Written request:
Entries follow. Set all of them down as they stand.

(Scene script records)
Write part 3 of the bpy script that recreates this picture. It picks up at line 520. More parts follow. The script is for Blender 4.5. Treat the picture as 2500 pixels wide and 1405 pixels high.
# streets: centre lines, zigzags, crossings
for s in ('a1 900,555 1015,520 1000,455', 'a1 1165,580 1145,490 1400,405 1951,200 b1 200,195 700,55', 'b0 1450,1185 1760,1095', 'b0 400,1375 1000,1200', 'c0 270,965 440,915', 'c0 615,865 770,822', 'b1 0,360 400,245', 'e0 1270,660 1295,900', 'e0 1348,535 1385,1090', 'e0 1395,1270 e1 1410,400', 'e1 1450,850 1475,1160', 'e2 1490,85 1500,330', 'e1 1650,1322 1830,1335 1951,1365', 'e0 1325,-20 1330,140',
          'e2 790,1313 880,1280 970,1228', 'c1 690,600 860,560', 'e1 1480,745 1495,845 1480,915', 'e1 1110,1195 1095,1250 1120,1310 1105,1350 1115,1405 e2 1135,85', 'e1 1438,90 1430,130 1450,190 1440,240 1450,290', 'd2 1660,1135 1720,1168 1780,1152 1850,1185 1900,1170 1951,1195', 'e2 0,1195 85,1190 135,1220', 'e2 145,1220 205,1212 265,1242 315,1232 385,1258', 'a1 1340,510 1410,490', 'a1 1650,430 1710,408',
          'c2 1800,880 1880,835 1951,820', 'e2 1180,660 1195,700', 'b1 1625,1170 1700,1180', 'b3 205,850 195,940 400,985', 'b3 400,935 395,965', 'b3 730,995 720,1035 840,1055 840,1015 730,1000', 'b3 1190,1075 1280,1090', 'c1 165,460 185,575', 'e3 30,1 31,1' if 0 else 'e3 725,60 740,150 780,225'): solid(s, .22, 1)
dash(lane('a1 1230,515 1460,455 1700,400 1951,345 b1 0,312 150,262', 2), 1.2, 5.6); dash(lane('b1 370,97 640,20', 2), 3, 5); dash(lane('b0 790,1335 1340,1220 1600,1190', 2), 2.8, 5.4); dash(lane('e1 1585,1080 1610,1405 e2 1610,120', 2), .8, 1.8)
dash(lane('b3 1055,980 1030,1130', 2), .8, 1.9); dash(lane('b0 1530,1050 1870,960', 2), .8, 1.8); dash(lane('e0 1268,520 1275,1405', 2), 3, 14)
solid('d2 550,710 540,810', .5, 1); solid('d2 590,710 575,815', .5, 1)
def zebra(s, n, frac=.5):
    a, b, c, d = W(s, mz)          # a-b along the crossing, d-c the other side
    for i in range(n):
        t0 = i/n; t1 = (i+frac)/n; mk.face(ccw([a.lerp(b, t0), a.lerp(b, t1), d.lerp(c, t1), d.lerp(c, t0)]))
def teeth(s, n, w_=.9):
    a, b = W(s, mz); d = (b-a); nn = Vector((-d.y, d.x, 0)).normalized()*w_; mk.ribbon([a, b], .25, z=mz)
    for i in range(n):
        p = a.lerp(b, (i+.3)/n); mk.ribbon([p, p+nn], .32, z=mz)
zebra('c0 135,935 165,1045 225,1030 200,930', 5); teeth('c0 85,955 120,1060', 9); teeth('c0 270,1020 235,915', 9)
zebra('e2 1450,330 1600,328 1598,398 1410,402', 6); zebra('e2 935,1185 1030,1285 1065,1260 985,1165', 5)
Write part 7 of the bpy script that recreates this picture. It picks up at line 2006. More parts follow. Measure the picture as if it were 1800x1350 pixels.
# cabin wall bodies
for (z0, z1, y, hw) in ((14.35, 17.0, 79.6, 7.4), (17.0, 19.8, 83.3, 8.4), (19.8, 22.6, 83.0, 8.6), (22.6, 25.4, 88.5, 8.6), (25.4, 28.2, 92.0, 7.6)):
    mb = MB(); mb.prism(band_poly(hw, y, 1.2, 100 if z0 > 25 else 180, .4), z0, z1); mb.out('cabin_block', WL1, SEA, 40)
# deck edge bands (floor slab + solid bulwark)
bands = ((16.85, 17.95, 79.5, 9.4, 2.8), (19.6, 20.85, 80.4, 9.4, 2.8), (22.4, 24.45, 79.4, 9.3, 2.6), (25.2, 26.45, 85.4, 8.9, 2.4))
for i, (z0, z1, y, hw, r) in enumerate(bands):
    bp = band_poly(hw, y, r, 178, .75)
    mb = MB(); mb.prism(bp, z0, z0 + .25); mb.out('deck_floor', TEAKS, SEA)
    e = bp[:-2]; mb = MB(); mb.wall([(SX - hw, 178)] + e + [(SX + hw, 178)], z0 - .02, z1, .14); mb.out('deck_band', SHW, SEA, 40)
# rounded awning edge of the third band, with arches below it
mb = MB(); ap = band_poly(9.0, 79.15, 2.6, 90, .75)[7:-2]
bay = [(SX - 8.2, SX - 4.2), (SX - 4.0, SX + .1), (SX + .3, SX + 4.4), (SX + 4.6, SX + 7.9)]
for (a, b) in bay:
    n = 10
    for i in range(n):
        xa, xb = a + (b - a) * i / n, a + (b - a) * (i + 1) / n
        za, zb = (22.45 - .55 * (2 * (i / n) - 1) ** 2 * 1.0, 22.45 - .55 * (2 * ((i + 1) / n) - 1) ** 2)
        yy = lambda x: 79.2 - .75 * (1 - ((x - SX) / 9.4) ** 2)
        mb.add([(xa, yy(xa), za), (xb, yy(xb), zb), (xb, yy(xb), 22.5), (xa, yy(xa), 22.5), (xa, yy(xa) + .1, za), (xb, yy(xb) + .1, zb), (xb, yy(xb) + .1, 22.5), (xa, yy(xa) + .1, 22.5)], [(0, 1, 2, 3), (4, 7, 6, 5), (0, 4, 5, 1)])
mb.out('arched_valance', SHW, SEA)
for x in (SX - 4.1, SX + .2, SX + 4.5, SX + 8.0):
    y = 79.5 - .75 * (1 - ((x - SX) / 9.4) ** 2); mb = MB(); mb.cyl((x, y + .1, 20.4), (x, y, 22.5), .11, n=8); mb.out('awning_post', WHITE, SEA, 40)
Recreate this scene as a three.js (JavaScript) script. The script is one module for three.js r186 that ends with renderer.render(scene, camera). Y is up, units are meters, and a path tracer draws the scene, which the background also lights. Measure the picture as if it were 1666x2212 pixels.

Answer for this exercise:
Write part 3 of the bpy script that recreates this picture. It picks up at line 520. More parts follow. The script is for Blender 4.5. Treat the picture as 2500 pixels wide and 1405 pixels high.
# streets: centre lines, zigzags, crossings
for s in ('a1 900,555 1015,520 1000,455', 'a1 1165,580 1145,490 1400,405 1951,200 b1 200,195 700,55', 'b0 1450,1185 1760,1095', 'b0 400,1375 1000,1200', 'c0 270,965 440,915', 'c0 615,865 770,822', 'b1 0,360 400,245', 'e0 1270,660 1295,900', 'e0 1348,535 1385,1090', 'e0 1395,1270 e1 1410,400', 'e1 1450,850 1475,1160', 'e2 1490,85 1500,330', 'e1 1650,1322 1830,1335 1951,1365', 'e0 1325,-20 1330,140',
          'e2 790,1313 880,1280 970,1228', 'c1 690,600 860,560', 'e1 1480,745 1495,845 1480,915', 'e1 1110,1195 1095,1250 1120,1310 1105,1350 1115,1405 e2 1135,85', 'e1 1438,90 1430,130 1450,190 1440,240 1450,290', 'd2 1660,1135 1720,1168 1780,1152 1850,1185 1900,1170 1951,1195', 'e2 0,1195 85,1190 135,1220', 'e2 145,1220 205,1212 265,1242 315,1232 385,1258', 'a1 1340,510 1410,490', 'a1 1650,430 1710,408',
          'c2 1800,880 1880,835 1951,820', 'e2 1180,660 1195,700', 'b1 1625,1170 1700,1180', 'b3 205,850 195,940 400,985', 'b3 400,935 395,965', 'b3 730,995 720,1035 840,1055 840,1015 730,1000', 'b3 1190,1075 1280,1090', 'c1 165,460 185,575', 'e3 30,1 31,1' if 0 else 'e3 725,60 740,150 780,225'): solid(s, .22, 1)
dash(lane('a1 1230,515 1460,455 1700,400 1951,345 b1 0,312 150,262', 2), 1.2, 5.6); dash(lane('b1 370,97 640,20', 2), 3, 5); dash(lane('b0 790,1335 1340,1220 1600,1190', 2), 2.8, 5.4); dash(lane('e1 1585,1080 1610,1405 e2 1610,120', 2), .8, 1.8)
dash(lane('b3 1055,980 1030,1130', 2), .8, 1.9); dash(lane('b0 1530,1050 1870,960', 2), .8, 1.8); dash(lane('e0 1268,520 1275,1405', 2), 3, 14)
solid('d2 550,710 540,810', .5, 1); solid('d2 590,710 575,815', .5, 1)
def zebra(s, n, frac=.5):
    a, b, c, d = W(s, mz)          # a-b along the crossing, d-c the other side
    for i in range(n):
        t0 = i/n; t1 = (i+frac)/n; mk.face(ccw([a.lerp(b, t0), a.lerp(b, t1), d.lerp(c, t1), d.lerp(c, t0)]))
def teeth(s, n, w_=.9):
    a, b = W(s, mz); d = (b-a); nn = Vector((-d.y, d.x, 0)).normalized()*w_; mk.ribbon([a, b], .25, z=mz)
    for i in range(n):
        p = a.lerp(b, (i+.3)/n); mk.ribbon([p, p+nn], .32, z=mz)
zebra('c0 135,935 165,1045 225,1030 200,930', 5); teeth('c0 85,955 120,1060', 9); teeth('c0 270,1020 235,915', 9)
zebra('e2 1450,330 1600,328 1598,398 1410,402', 6); zebra('e2 935,1185 1030,1285 1065,1260 985,1165', 5)
Write part 7 of the bpy script that recreates this picture. It picks up at line 2006. More parts follow. Measure the picture as if it were 1800x1350 pixels.
# cabin wall bodies
for (z0, z1, y, hw) in ((14.35, 17.0, 79.6, 7.4), (17.0, 19.8, 83.3, 8.4), (19.8, 22.6, 83.0, 8.6), (22.6, 25.4, 88.5, 8.6), (25.4, 28.2, 92.0, 7.6)):
    mb = MB(); mb.prism(band_poly(hw, y, 1.2, 100 if z0 > 25 else 180, .4), z0, z1); mb.out('cabin_block', WL1, SEA, 40)
# deck edge bands (floor slab + solid bulwark)
bands = ((16.85, 17.95, 79.5, 9.4, 2.8), (19.6, 20.85, 80.4, 9.4, 2.8), (22.4, 24.45, 79.4, 9.3, 2.6), (25.2, 26.45, 85.4, 8.9, 2.4))
for i, (z0, z1, y, hw, r) in enumerate(bands):
    bp = band_poly(hw, y, r, 178, .75)
    mb = MB(); mb.prism(bp, z0, z0 + .25); mb.out('deck_floor', TEAKS, SEA)
    e = bp[:-2]; mb = MB(); mb.wall([(SX - hw, 178)] + e + [(SX + hw, 178)], z0 - .02, z1, .14); mb.out('deck_band', SHW, SEA, 40)
# rounded awning edge of the third band, with arches below it
mb = MB(); ap = band_poly(9.0, 79.15, 2.6, 90, .75)[7:-2]
bay = [(SX - 8.2, SX - 4.2), (SX - 4.0, SX + .1), (SX + .3, SX + 4.4), (SX + 4.6, SX + 7.9)]
for (a, b) in bay:
    n = 10
    for i in range(n):
        xa, xb = a + (b - a) * i / n, a + (b - a) * (i + 1) / n
        za, zb = (22.45 - .55 * (2 * (i / n) - 1) ** 2 * 1.0, 22.45 - .55 * (2 * ((i + 1) / n) - 1) ** 2)
        yy = lambda x: 79.2 - .75 * (1 - ((x - SX) / 9.4) ** 2)
        mb.add([(xa, yy(xa), za), (xb, yy(xb), zb), (xb, yy(xb), 22.5), (xa, yy(xa), 22.5), (xa, yy(xa) + .1, za), (xb, yy(xb) + .1, zb), (xb, yy(xb) + .1, 22.5), (xa, yy(xa) + .1, 22.5)], [(0, 1, 2, 3), (4, 7, 6, 5), (0, 4, 5, 1)])
mb.out('arched_valance', SHW, SEA)
for x in (SX - 4.1, SX + .2, SX + 4.5, SX + 8.0):
    y = 79.5 - .75 * (1 - ((x - SX) / 9.4) ** 2); mb = MB(); mb.cyl((x, y + .1, 20.4), (x, y, 22.5), .11, n=8); mb.out('awning_post', WHITE, SEA, 40)
Recreate this scene as a three.js (JavaScript) script. The script is one module for three.js r186 that ends with renderer.render(scene, camera). Y is up, units are meters, and a path tracer draws the scene, which the background also lights. Measure the picture as if it were 1666x2212 pixels.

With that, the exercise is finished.